SNAP

XXXII


HE put the belt around my life,—
I heard the buckle snap,
And turned away, imperial,
My lifetime folding up
Deliberate, as a duke would do
A kingdom’s title-deed,—
Henceforth a dedicated sort,
A member of the cloud.


Yet not too far to come at call,
And do the little toils
That make the circuit of the rest,
And deal occasional smiles
To lives that stoop to notice mine
And kindly ask it in,—
Whose invitation, knew you not
For whom I must decline?

~Emily Dickinson

In a cursory search for information on this poem, what I’ve discovered is that, though it’s included among Dickinson’s love poems, interpretations seem to identify it as a poem about either the speaker’s devotion to God, or her devotion to her poetic calling. If it’s not a love poem, what is it doing with the other love poems?

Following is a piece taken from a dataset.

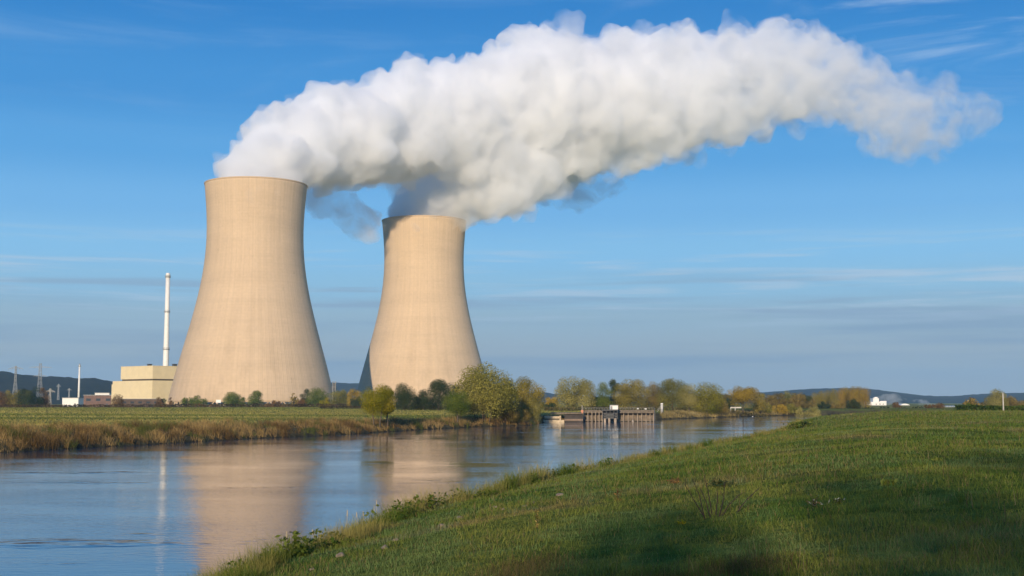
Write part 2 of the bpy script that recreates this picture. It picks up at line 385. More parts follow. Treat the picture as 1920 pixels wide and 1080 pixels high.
def cooling_tower(cx, cy_, label):
    t = empty('cooling_tower', (cx, cy_, 1.5))
    n = 180
    zs = list(np.linspace(LIP_Z, TOP_Z, 70))
    verts, faces = [], []
    for side in (0, 1):
        for z in (zs if side == 0 else zs[::-1]):
            r = tower_r(z) - (0.0 if side == 0 else 0.9)
            for k in range(n):
                a = 2 * math.pi * k / n
                verts.append((r * math.cos(a), r * math.sin(a), z - 1.5))
    rows = len(zs) * 2
    for i in range(rows):
        for k in range(n):
            a, b = i * n + k, i * n + (k + 1) % n
            c, d = ((i + 1) % rows) * n + (k + 1) % n, ((i + 1) % rows) * n + k
            faces.append((a, b, c, d))
    shell = mesh_object('shell', verts, faces, M_conc, t, smooth=True)
    # cornice at the top, slanting legs and the basin below the lip
    rt = tower_r(TOP_Z); rim_v, rim_f = [], []
    for k in range(n):
        a = 2 * math.pi * k / n
        for rr, zz in ((rt + 0.05, TOP_Z - 0.5), (rt + 0.35, TOP_Z - 0.3), (rt + 0.35, TOP_Z + 0.35), (rt - 1.3, TOP_Z + 0.35), (rt - 1.3, TOP_Z - 0.1)):
            rim_v.append((rr * math.cos(a), rr * math.sin(a), zz - 1.5))
    for k in range(n):
        for q in range(5):
            a, b = k * 5 + q, k * 5 + (q + 1) % 5; c, d = ((k + 1) % n) * 5 + (q + 1) % 5, ((k + 1) % n) * 5 + q
            rim_f.append((a, d, c, b))
    mesh_object('rim', rim_v, rim_f, M_conc, t)
    rl = tower_r(LIP_Z)
    for k in range(40):
        a = 2 * math.pi * k / 40; da = math.pi / 46
        V, F = [], []
        for sgn in (-1, 1):
            b0 = Vector(((rl + 1.2) * math.cos(a), (rl + 1.2) * math.sin(a), -0.3)); t0 = Vector(((rl - .5) * math.cos(a + sgn * da), (rl - .5) * math.sin(a + sgn * da), LIP_Z - 1.35))
            for p in (b0, t0):
                for ox, oy in ((-.4, -.4), (.4, -.4), (.4, .4), (-.4, .4)): V.append(p + Vector((ox, oy, 0)))
            o_ = len(V) - 8; F += [(o_ + i, o_ + (i + 1) % 4, o_ + 4 + (i + 1) % 4, o_ + 4 + i) for i in range(4)]
        mesh_object('leg', V, F, M_conc, t)
    bv, bf = [], []
    for k in range(96):
        a = 2 * math.pi * k / 96
        for rr, zz in ((rl + 3.2, -0.3), (rl + 3.2, 0.9), (rl + 2.6, 0.9), (rl + 2.6, -0.3)): bv.append((rr * math.cos(a), rr * math.sin(a), zz))
    for k in range(96):
        for q in range(3):
            bf.append((k * 4 + q, ((k + 1) % 96) * 4 + q, ((k + 1) % 96) * 4 + q + 1, k * 4 + q + 1))
    mesh_object('basin_wall', bv, bf, M_basin, t)
    tag(t, label, 'cooling tower', 'cooling towers')
    return t
c1 = at_depth(480.5, 350, D1); c2 = at_depth(795.5, 418, D2)
cooling_tower(c1.x, D1, 'large cooling tower on the left, nearest and biggest in the photo')
cooling_tower(c2.x, D2, 'smaller looking cooling tower, farther off and right of the large one')
# ------------------------------------------------------------------ foliage
def leaf_material(name, trans=0.35, rough=0.6):
    m, nt, out = new_mat(name)
    N, L = nt.nodes, nt.links
    at = N.new('ShaderNodeAttribute'); at.attribute_name = 'tint'
    d = N.new('ShaderNodeBsdfDiffuse'); t = N.new('ShaderNodeBsdfTranslucent'); mx = N.new('ShaderNodeMixShader'); mx.inputs[0].default_value = trans
    L.new(at.outputs['Color'], d.inputs[0]); L.new(at.outputs['Color'], t.inputs[0])
    L.new(d.outputs[0], mx.inputs[1]); L.new(t.outputs[0], mx.inputs[2]); L.new(mx.outputs[0], out.inputs[0])
    return m
M_leaf = leaf_material('leaves', 0.22); M_blade = leaf_material('grass_blades', 0.3)
def plain(name, color, rough=0.7, metal=0.0, nscale=0.0, namount=0.25):
    m, nt, out = new_mat(name)
    N, L = nt.nodes, nt.links
    bs = N.new('ShaderNodeBsdfPrincipled'); bs.inputs['Roughness'].default_value = rough; bs.inputs['Metallic'].default_value = metal
    bs.inputs['Base Color'].default_value = (*color, 1)
    if nscale:
        tc = N.new('ShaderNodeTexCoord'); nz = N.new('ShaderNodeTexNoise'); nz.inputs['Scale'].default_value = nscale; nz.inputs['Detail'].default_value = 6
        L.new(tc.outputs['Object'], nz.inputs['Vector'])
        mr = N.new('ShaderNodeMapRange'); mr.inputs[1].default_value = 0.3; mr.inputs[2].default_value = 0.7; mr.inputs[3].default_value = 1 - namount; mr.inputs[4].default_value = 1 + namount
        L.new(nz.outputs[0], mr.inputs[0])
        sc = N.new('ShaderNodeVectorMath'); sc.operation = 'SCALE'; sc.inputs[0].default_value = color; L.new(mr.outputs[0], sc.inputs['Scale'])
        L.new(sc.outputs[0], bs.inputs['Base Color'])
    L.new(bs.outputs[0], out.inputs[0])
    return m
M_bark = plain('bark', (0.10, 0.075, 0.05), 0.9, nscale=1.5)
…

This is an interesting example of the significance of context. Because I was thinking of it as a love poem, surrounded as it is in my text by love poems under the heading “LOVE,” I assumed this was a love poem and proceeded accordingly in my reading of it.

It’s a pretty terrible love poem.

The images are of constraint, ignoring, condescension. My 21st-century sensibility protests, “Nobody puts Emily in a corner–or in a belt–whatever!!” It’s not a love poem, I suppose, so much as a poem of devotion. But that devotion is enforced rather than chosen, and no matter how you read it, the “he” doesn’t come out looking so good.

It’s hard to separate my own knowledge and cultural context from this poem. Frankly, “he” sounds like an abuser. The speaker gets snapped into a belt, constrained, controlled. Her lifetime is folded up, she does little toils, she declines invitations because of “him.”

There is a strange sort of elitism in the speaker’s role, however constrained. She is “a member of the cloud.” This sense of a rarefied role–how sincere is it? How tongue-in-cheek? She declines a specific identity in the first stanza, identifying herself as “a dedicated sort.”

This is a strange, strange poem, and the more I read it and delve into it, the stranger it becomes. No matter how I read it, it feels deeply problematic. This one is definitely in the category of “love poems that probably aren’t actually love poems.”